Сорокин уже объявил, что покинул литературу и перешел в кино. Причем ушел Сорокин из художественной прозы, что есть силы (а сила есть!) хлопнув дверью — мы подразумеваем пьесу «Dostoevsky-trip» (1997), очень злую пародию сразу на всю, какая есть, художественную литературу. В число жертв охальника попали Сартр и Горький, Солженицын и Фолкнер, Томас Манн и Мопассан (названы поименно несколько десятков), хотя большинство издевательств досталось Достоевскому, у которого взят на заклание роман «Идиот». Обсуждать эту пьесу невозможно, но кратко выразить свое отношение я готов. Лучше других способен это проделать персонаж Женщина 1 из пьесы «Dostoevsky-trip». Она передала бы, наверное, мои мысли так: «Х.…., б. . . ., пьеса». Ограничимся одним мужским монологом.

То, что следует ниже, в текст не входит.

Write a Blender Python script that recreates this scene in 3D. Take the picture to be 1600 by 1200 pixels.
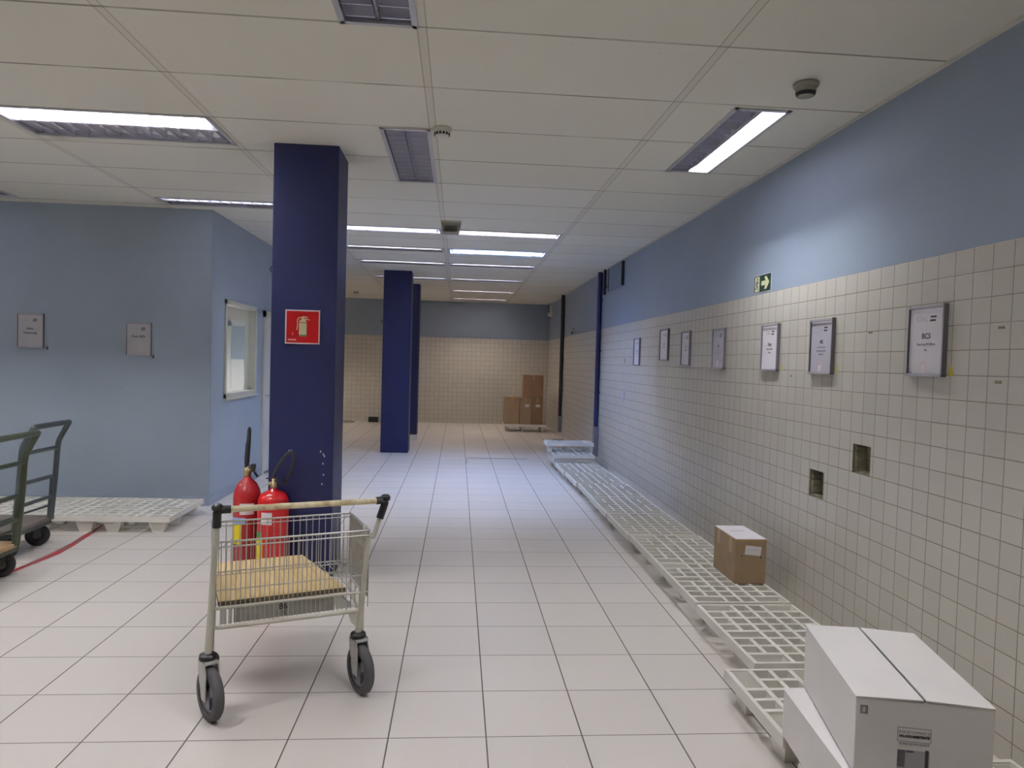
import bpy, bmesh, math, random
from mathutils import Vector, Matrix
random.seed(7)
PI = math.pi
scene = bpy.context.scene
for o in list(bpy.data.objects):
    bpy.data.objects.remove(o, do_unlink=True)
COL = scene.collection

# ------------------------------------------------------------------ camera
CAM_H = 1.4387
R0 = Vector((0.99663617, -0.07693729, 0.02823108))
R1 = Vector((0.02568855, -0.03383862, -0.99909712))
R2 = Vector((0.07782313, 0.99646154, -0.03174838))
cam_data = bpy.data.cameras.new('camera')
cam = bpy.data.objects.new('camera', cam_data)
COL.objects.link(cam)
cam.matrix_world = Matrix(((R0[0], -R1[0], -R2[0], 0.0), (R0[1], -R1[1], -R2[1], 0.0), (R0[2], -R1[2], -R2[2], CAM_H), (0, 0, 0, 1)))
cam_data.sensor_width = 36.0
cam_data.lens = 1091.8 / 1600 * 36.0
cam_data.clip_start = 0.05
cam_data.clip_end = 100
scene.camera = cam

# ------------------------------------------------------------------ world, exposure
world = bpy.data.worlds.new('world')
scene.world = world
world.use_nodes = True
world.node_tree.nodes['Background'].inputs[0].default_value = (0.5, 0.5, 0.5, 1)
world.node_tree.nodes['Background'].inputs[1].default_value = 0.0
vs = scene.view_settings
vs.view_transform = 'Standard'
vs.look = 'None'
vs.gamma = 1
vs.use_curve_mapping = False
vs.exposure = 1.42
scene.cycles.use_denoising = True
scene.cycles.max_bounces = 8
scene.cycles.diffuse_bounces = 5
scene.cycles.glossy_bounces = 4
scene.cycles.transmission_bounces = 6
scene.cycles.transparent_max_bounces = 8
scene.cycles.sample_clamp_indirect = 6.0
scene.cycles.caustics_reflective = True
scene.cycles.blur_glossy = 1.0

# tube strengths (W/m2 like radiance units) of the luminaires of the room
E_MAIN = 60.0     # lit tubes over the front of the hall, the added lights too
E_COOL = 145.0     # the bluish tube further down
E_WARM = 75.0     # warm tubes at the far end
E_DIM = 13.0       # tubes glowing weakly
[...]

Мальчик десяти лет жил как мужчина с собственной матерью. Ну что ж, для литературы нет запретных тем. Вспомним царя Эдипа. Правда, Эдип был взрослым и пошел на это бессознательно, не зная, что это его мать. Но в пьесах Софокла, сюда подключается мощный нравственный императив. Когда Эдип узнал, кто его жена, от которой у него были дети, он был охвачен горем и раскаянием, и ослепил себя, как бы говоря: если я имел глаза и не видел, что делаю, так лучше не видеть вообще. Персонаж «Трипа» сообщает нам о сожительстве мальчика с матерью как о безделице, и ослеплять себя не собирается. Похоже, его больше волнует, как возвестить, что в нем нет ни капли русской крови. И еще пожаловаться, что школьники дразнили его за немецкую фамилию. Но автор полагает, по-видимому, что немецкая кровь нравственную сторону проблемы исчерпывает, если та вообще существовала.

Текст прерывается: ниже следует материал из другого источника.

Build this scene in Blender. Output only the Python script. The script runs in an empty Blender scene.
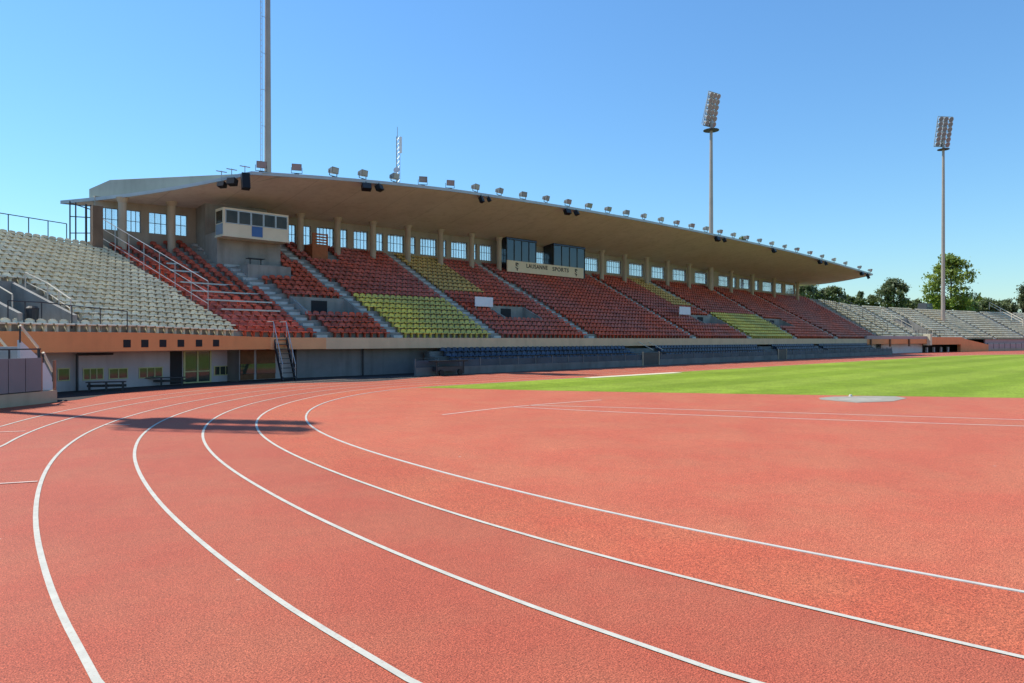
import bpy, math, random
import numpy as np
from mathutils import Vector, Matrix

random.seed(7)
rng = np.random.default_rng(11)
R = math.radians
scene = bpy.context.scene
COL = scene.collection

# ------------------------------------------------------------------ frame
# World: x runs along the stand (s), y away from the field (t), z up; metres.
EYE = 2.4
FWD = (0.7009, 0.7133)          # camera heading in (s, t)
FPX, HZ = 700.0, 339.5          # focal length in pixels, horizon row


def sx(x, t):
    """s of the point seen at column x on the plane at distance t."""
    a = (x - 512) / FPX
    return t * (FWD[0] + FWD[1] * a) / (FWD[1] - FWD[0] * a)


def depth(s, t):
    return FWD[0] * s + FWD[1] * t


def zz(y, s, t):
    return EYE + (HZ - y) * depth(s, t) / FPX


def proj(s, t, z):
    d = depth(s, t)
    return 512 + FPX * (FWD[1] * s - FWD[0] * t) / d, HZ - FPX * (z - EYE) / d


def ground(x, y):
    d = FPX * EYE / (y - HZ)
    X = (x - 512) / FPX * d
    return (FWD[1] * X + FWD[0] * d, -FWD[0] * X + FWD[1] * d)


def lerp(a, b, f):
    return a + (b - a) * f


# ------------------------------------------------------------------ materials
def nodes_of(name):
    m = bpy.data.materials.new(name)
    m.use_nodes = True
    nt = m.node_tree
    return m, nt, nt.nodes['Principled BSDF']


def mat(name, col, rough=0.7, var=0.12, scale=1.5, metal=0.0, bump=0.0, bscale=40.0, spec=0.3, stain=0.0):
    """Plain surface with a little tone variation, optional weather stains and bump."""
    m, nt, b = nodes_of(name)
    N, Lk = nt.nodes, nt.links
    geo = N.new('ShaderNodeNewGeometry')
    n1 = N.new('ShaderNodeTexNoise'); n1.inputs['Scale'].default_value = scale
    n1.inputs['Detail'].default_value = 5; n1.inputs['Roughness'].default_value = 0.62
    Lk.new(geo.outputs['Position'], n1.inputs['Vector'])
    mr = N.new('ShaderNodeMapRange')
    mr.inputs['From Min'].default_value = 0.3; mr.inputs['From Max'].default_value = 0.7
    mr.inputs['To Min'].default_value = 1 - var; mr.inputs['To Max'].default_value = 1 + var
    Lk.new(n1.outputs['Fac'], mr.inputs['Value'])
    mul = N.new('ShaderNodeVectorMath'); mul.operation = 'SCALE'
    mul.inputs[0].default_value = col
    Lk.new(mr.outputs['Result'], mul.inputs['Scale'])
    out = mul.outputs['Vector']
    if stain > 0:
        mp = N.new('ShaderNodeMapping'); mp.inputs['Scale'].default_value = (1.3, 1.3, 0.12)
        Lk.new(geo.outputs['Position'], mp.inputs['Vector'])
        n3 = N.new('ShaderNodeTexNoise'); n3.inputs['Scale'].default_value = 1.4; n3.inputs['Detail'].default_value = 6
        Lk.new(mp.outputs['Vector'], n3.inputs['Vector'])
        r3 = N.new('ShaderNodeMapRange'); r3.inputs['From Min'].default_value = 0.5; r3.inputs['From Max'].default_value = 0.75
        r3.inputs['To Max'].default_value = stain
        Lk.new(n3.outputs['Fac'], r3.inputs['Value'])
        mx = N.new('ShaderNodeMix'); mx.data_type = 'RGBA'
        Lk.new(r3.outputs['Result'], mx.inputs['Factor'])
        Lk.new(out, mx.inputs['A'])
        mx.inputs['B'].default_value = (col[0] * .35, col[1] * .34, col[2] * .32, 1)
        out = mx.outputs['Result']
    Lk.new(out, b.inputs['Base Color'])
    b.inputs['Roughness'].default_value = rough
    b.inputs['Metallic'].default_value = metal
    b.inputs['Specular IOR Level'].default_value = spec
    if bump > 0:
        n2 = N.new('ShaderNodeTexNoise'); n2.inputs['Scale'].default_value = bscale; n2.inputs['Detail'].default_value = 4
        Lk.new(geo.outputs['Position'], n2.inputs['Vector'])
        bp = N.new('ShaderNodeBump'); bp.inputs['Strength'].default_value = bump; bp.inputs['Distance'].default_value = 0.02
        Lk.new(n2.outputs['Fac'], bp.inputs['Height'])
        Lk.new(bp.outputs['Normal'], b.inputs['Normal'])
    return m


def track_mat(name, col):
    """Poured rubber granulate: fine speckle, worn and bleached areas, faint scuffs."""
    m, nt, b = nodes_of(name)
    N, Lk = nt.nodes, nt.links
    geo = N.new('ShaderNodeNewGeometry')

    def noise(scale, detail=3.0, rough=0.6):
        n = N.new('ShaderNodeTexNoise'); n.inputs['Scale'].default_value = scale
        n.inputs['Detail'].default_value = detail; n.inputs['Roughness'].default_value = rough
        Lk.new(geo.outputs['Position'], n.inputs['Vector']); return n

    def rng_(src, a, b_, c, d):
        r = N.new('ShaderNodeMapRange')
        for k, v in zip(('From Min', 'From Max', 'To Min', 'To Max'), (a, b_, c, d)):
            r.inputs[k].default_value = v
        Lk.new(src, r.inputs['Value']); return r.outputs['Result']

    def mulf(a, b_):
        q = N.new('ShaderNodeMath'); q.operation = 'MULTIPLY'
        Lk.new(a, q.inputs[0]); Lk.new(b_, q.inputs[1]); return q.outputs[0]

    grain = rng_(noise(82.0, 2.0, 0.8).outputs['Fac'], .38, .62, .42, 1.58)
    grain2 = rng_(noise(30.0, 3.0, 0.75).outputs['Fac'], .36, .64, .78, 1.22)
    mid = rng_(noise(5.0, 5.0).outputs['Fac'], .3, .7, .93, 1.07)
    big = rng_(noise(0.32, 6.0).outputs['Fac'], .3, .7, .94, 1.05)
    f = mulf(mulf(grain, grain2), mulf(mid, big))
    mx = N.new('ShaderNodeMix'); mx.data_type = 'RGBA'
    mx.inputs['A'].default_value = (*col, 1)
    mx.inputs['B'].default_value = (col[0] * 1.0, col[1] * 1.22, col[2] * 1.2, 1)
    Lk.new(rng_(noise(0.6, 5.0).outputs['Fac'], .4, .62, 0, 1), mx.inputs['Factor'])
    sc = N.new('ShaderNodeVectorMath'); sc.operation = 'SCALE'
    Lk.new(mx.outputs['Result'], sc.inputs[0]); Lk.new(f, sc.inputs['Scale'])
    Lk.new(sc.outputs['Vector'], b.inputs['Base Color'])
    b.inputs['Roughness'].default_value = 0.72
    b.inputs['Specular IOR Level'].default_value = 0.28
    # dark scuffs and stray pale flecks
    scf = rng_(noise(2.3, 8.0, .72).outputs['Fac'], .64, .74, 1, .80)
    s2 = N.new('ShaderNodeVectorMath'); s2.operation = 'SCALE'
    Lk.new(sc.outputs['Vector'], s2.inputs[0]); Lk.new(scf, s2.inputs['Scale'])
    vor = N.new('ShaderNodeTexVoronoi'); vor.inputs['Scale'].default_value = .9; Lk.new(geo.outputs['Position'], vor.inputs['Vector'])
    fl = rng_(vor.outputs['Distance'], .018, .03, .75, 0)
    m3 = N.new('ShaderNodeMix'); m3.data_type = 'RGBA'; m3.inputs['B'].default_value = (.55, .42, .34, 1)
    Lk.new(fl, m3.inputs['Factor']); Lk.new(s2.outputs['Vector'], m3.inputs['A'])
    Lk.new(m3.outputs['Result'], b.inputs['Base Color'])
    nb = noise(60.0, 3.0, 0.75)
    bp = N.new('ShaderNodeBump'); bp.inputs['Strength'].default_value = 0.55; bp.inputs['Distance'].default_value = 0.006
    Lk.new(nb.outputs['Fac'], bp.inputs['Height']); Lk.new(bp.outputs['Normal'], b.inputs['Normal'])
    return m


def line_mat(name, col):
    """painted line: paint thinned to the rubber in places, grey foot wear"""
    m, nt, b = nodes_of(name)
    N, Lk = nt.nodes, nt.links
    geo = N.new('ShaderNodeNewGeometry')
    def noise(sc_, a, c, lo, hi):
        n = N.new('ShaderNodeTexNoise'); n.inputs['Scale'].default_value = sc_; n.inputs['Detail'].default_value = 5; n.inputs['Roughness'].default_value = .7
        Lk.new(geo.outputs['Position'], n.inputs['Vector'])
        r = N.new('ShaderNodeMapRange'); r.inputs['From Min'].default_value = a; r.inputs['From Max'].default_value = c
        r.inputs['To Min'].default_value = lo; r.inputs['To Max'].default_value = hi; Lk.new(n.outputs['Fac'], r.inputs['Value']); return r.outputs['Result']
    mx = N.new('ShaderNodeMix'); mx.data_type = 'RGBA'; mx.inputs['A'].default_value = (*col, 1); mx.inputs['B'].default_value = (.42, .22, .16, 1)
    Lk.new(noise(34, .56, .72, 0, .75), mx.inputs['Factor'])
    sc = N.new('ShaderNodeVectorMath'); sc.operation = 'SCALE'; Lk.new(mx.outputs['Result'], sc.inputs[0]); Lk.new(noise(3.5, .3, .7, .84, 1.1), sc.inputs['Scale'])
    Lk.new(sc.outputs['Vector'], b.inputs['Base Color']); b.inputs['Roughness'].default_value = .65; b.inputs['Specular IOR Level'].default_value = .2
    return m


def soffit_mat(name, col):
    """plastered slab underside with faint formwork joints and damp stains"""
    m = mat(name, col, .9, .08, .35, stain=.22)
    nt = m.node_tree; N, Lk = nt.nodes, nt.links; b = N['Principled BSDF']
    src = b.inputs['Base Color'].links[0].from_socket
    geo = N.new('ShaderNodeNewGeometry'); sep = N.new('ShaderNodeSeparateXYZ'); Lk.new(geo.outputs['Position'], sep.inputs[0])
    md = N.new('ShaderNodeMath'); md.operation = 'PINGPONG'; md.inputs[1].default_value = 2.1; Lk.new(sep.outputs['X'], md.inputs[0])
    r = N.new('ShaderNodeMapRange'); r.inputs['From Min'].default_value = .0; r.inputs['From Max'].default_value = .07; r.inputs['To Min'].default_value = .80; r.inputs['To Max'].default_value = 1
    Lk.new(md.outputs[0], r.inputs['Value'])
    sc = N.new('ShaderNodeVectorMath'); sc.operation = 'SCALE'; Lk.new(src, sc.inputs[0]); Lk.new(r.outputs['Result'], sc.inputs['Scale'])
    Lk.new(sc.outputs['Vector'], b.inputs['Base Color'])
    return m


def grass_mat(name):
    m, nt, b = nodes_of(name)
    N, Lk = nt.nodes, nt.links
    geo = N.new('ShaderNodeNewGeometry')
    sep = N.new('ShaderNodeSeparateXYZ'); Lk.new(geo.outputs['Position'], sep.inputs[0])
    # mowing stripes run along the pitch
    md = N.new('ShaderNodeMath'); md.operation = 'MULTIPLY'; md.inputs[1].default_value = math.pi / 2.6
    Lk.new(sep.outputs['Y'], md.inputs[0])
    sn = N.new('ShaderNodeMath'); sn.operation = 'SINE'; Lk.new(md.outputs[0], sn.inputs[0])
    r1 = N.new('ShaderNodeMapRange'); r1.inputs['From Min'].default_value = -.35; r1.inputs['From Max'].default_value = .35
    Lk.new(sn.outputs[0], r1.inputs['Value'])
    mx = N.new('ShaderNodeMix'); mx.data_type = 'RGBA'
    mx.inputs['A'].default_value = (0.175, 0.250, 0.018, 1)
    mx.inputs['B'].default_value = (0.215, 0.290, 0.028, 1)
    Lk.new(r1.outputs['Result'], mx.inputs['Factor'])
    acc = None
    for sc_, lo, hi in ((0.12, .86, 1.14), (1.1, .85, 1.15), (9.0, .7, 1.3)):
        n = N.new('ShaderNodeTexNoise'); n.inputs['Scale'].default_value = sc_; n.inputs['Detail'].default_value = 5
        Lk.new(geo.outputs['Position'], n.inputs['Vector'])
        r = N.new('ShaderNodeMapRange'); r.inputs['From Min'].default_value = .3; r.inputs['From Max'].default_value = .7
        r.inputs['To Min'].default_value = lo; r.inputs['To Max'].default_value = hi
        Lk.new(n.outputs['Fac'], r.inputs['Value'])
        if acc is None:
            acc = r.outputs['Result']
        else:
            q = N.new('ShaderNodeMath'); q.operation = 'MULTIPLY'
            Lk.new(acc, q.inputs[0]); Lk.new(r.outputs['Result'], q.inputs[1]); acc = q.outputs[0]
    sc = N.new('ShaderNodeVectorMath'); sc.operation = 'SCALE'
    Lk.new(mx.outputs['Result'], sc.inputs[0]); Lk.new(acc, sc.inputs['Scale'])
    Lk.new(sc.outputs['Vector'], b.inputs['Base Color'])
    b.inputs['Roughness'].default_value = 0.85; b.inputs['Specular IOR Level'].default_value = 0.15
    nb = N.new('ShaderNodeTexNoise'); nb.inputs['Scale'].default_value = 14; nb.inputs['Detail'].default_value = 6
    Lk.new(geo.outputs['Position'], nb.inputs['Vector'])
    bp = N.new('ShaderNodeBump'); bp.inputs['Strength'].default_value = .7; bp.inputs['Distance'].default_value = .05
    Lk.new(nb.outputs['Fac'], bp.inputs['Height']); Lk.new(bp.outputs['Normal'], b.inputs['Normal'])
    return m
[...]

Что можно сказать о таких людях? Если это им недавно МВФ выложил 22 миллиарда в долг без отдачи, то это слишком высокая цена, Как бы дорого Сорокин не ценил свое место в русской литературе, платить так много, чтобы ушел, не стоило. А, похоже, заплатили неизвестные меценаты только за это — больше не за что. Ушел из литературы, не из «Очереди» за славой: в этой очереди место за ним сохраняется. Будьте уверены, он предупредил надежного человека, что еще подойдет с фиолетовым номерком на руке.